In their first conversation since the Fatah-Hamas reconciliation pact was announced this week, Palestinian Authority President Mahmoud Abbas spoke on the phone Friday with Gaza-based Hamas Prime Minister Ismail Haniyeh, who stressed the importance of beginning immediately to implement the fledgling agreement between the rival Palestinian factions.

According to the Maan News Agency, Haniyeh also urged Abbas to not succumb to external pressures placed on him to back out of the deal.

“Haniyeh called for efforts to create a political and economic safety net that would strengthen trust between the West Bank and Gaza,” reported Maan.

Meanwhile, in Ramallah, the Palestinian prime minister in the West Bank, Rami Hamdallah, tendered his resignation to Abbas on Friday evening, in another move that clears the path for a unity government. It was not immediately clear whether Abbas had accepted the resignation.

In Washington, US State Department Spokesperson Jen Psaki told reporters that Abbas had spoken to Secretary of State John Kerry on Thursday, and that he reassured the top US diplomat that a Palestinian unity government would recognize Israel.
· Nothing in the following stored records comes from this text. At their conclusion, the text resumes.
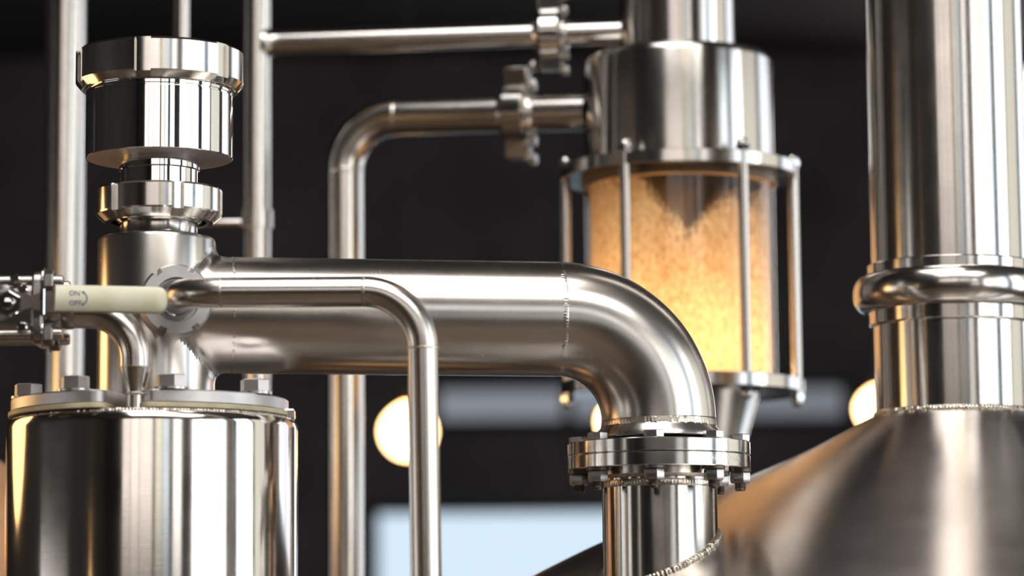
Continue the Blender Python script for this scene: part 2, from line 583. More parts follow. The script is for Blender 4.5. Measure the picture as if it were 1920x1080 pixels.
T0 = Vector((TX, TY, 0))
zt_top = ztw(447)
PA = Vector((TX, TY, P(420, 588.5, YV).z))
corner = P(1236.5, 600.5, 2.75); corner.x = NX; corner.y = NY
PB = Vector((NX, NY, P(1236, 797, 2.75).z))
vapour = thing('vapour_pipe', 'large satin steel pipe from the upright tee to the flange on the kettle', 'pipe', Vector((TX, TY, zv)))
part('tee_body', MB().lathe([(RT, zv - 0.001), (RT, zt_top - 0.004), (RT - 0.0012, zt_top - 0.0012), (RT - 0.004, zt_top), (0, zt_top)], T0, seg=160), S_SATIN, vapour)
RP = 108.0 * M(590, 2.72)
xd = (corner - PA).normalized()
# blended branch: its surface follows a smooth union of the upright body and the branch
k_bl = 0.014


def sm(a, b):
    h = max(k_bl - abs(a - b), 0) / k_bl
    return min(a, b) - h * h * h * k_bl / 6


ucr = (VZ - xd * VZ.dot(xd)).normalized(); wcr = xd.cross(ucr)
rings, vv = [], []
SEG = 128
stations = [0.018 + 0.0016 * i for i in range(44)] + [0.092 + 0.01 * i for i in range(5)]
bp = bend(PA, corner, PB, 0.0945, 48)
Ls = (bp[0] - PA).length
stations = [s for s in stations if s < Ls] + [Ls * t for t in (0.4, 0.6, 0.8, 1.0)]
for s in stations:
    c = PA + xd * s
    ring = []
    for j in range(SEG):
        dr = ucr * math.cos(2 * PI * j / SEG) + wcr * math.sin(2 * PI * j / SEG)
        r = RP - 0.002
        while r < RP + 0.0145:
            q = c + dr * r
            dT = math.hypot(q.x - TX, q.y - TY) - RT
            if sm(dT, r - RP) > 0:
                break
            if r > RP and dT < -0.0035:
                r = RP
                break
            r += 0.0002
        ring.append(c + dr * r)
    rings.append(ring); vv.append(s)
sp = MB(); sp.grid(rings, [2 * PI * RP * j / SEG for j in range(SEG + 1)], vv)
part('straight_pipe', sp, S_SATIN, vapour, sharp=60)
el = MB().tube(bp, RP, 128, False, up=VZ)
part('elbow', el, S_SATIN, vapour, sharp=60)
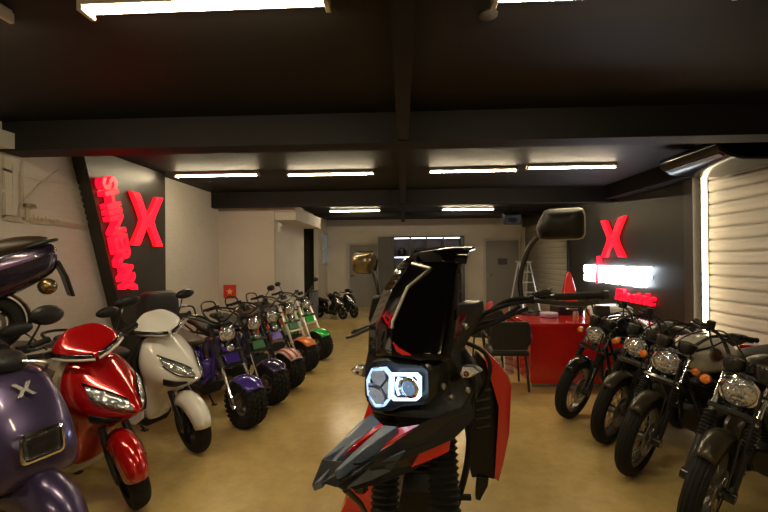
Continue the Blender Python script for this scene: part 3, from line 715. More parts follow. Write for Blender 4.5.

According to Psaki, the PA president told Kerry that the unity government would be his government and represent his policies. He is said to have promised Kerry that along with recognition of Israel, the future government would abide by past agreements and renounce violence.

“It’s a positive thing,” she said.

A Palestinian official told The Times of Israel on Friday that Abbas would formally present the political platform of his anticipated new government — including the provisions promised to Kerry — to the PLO Central Committee on Friday.

Earlier Friday, chief Palestinian negotiator Saeb Erekat told Sky News in Arabic that Hamas is not a terror organization and never will be.

Erekat added in the Sky News Arabic interview that Hamas is not required to recognize Israel, since there are parties in Israel which don’t recognize the state of Palestine.

“Has [Israel's Prime Minister] Netanyahu asked the Jewish Home party [an Orthodox-nationalist coalition partner] to recognize the state of Palestine?” Erekat asked. “Has Netanyahu himself recognized the state of Palestine? [Yair] Lapid [head of the centrist Yesh Atid coalition party] has not recognized the state of Palestine,” he said. Thus “Hamas is not required to recognize Israel.”

Erekat said that the PLO was responsible for negotiations with Israel. “Israel needs to understand that authority over negotiations belongs to the PLO, and all Palestinian governments so far, including the one of Ismail Haniyeh, have agreed that the authority over negotiations belongs to the PLO and to the government.”

Were the PLO to reach an agreement with Israel, Erekat said, it would be submitted to a referendum.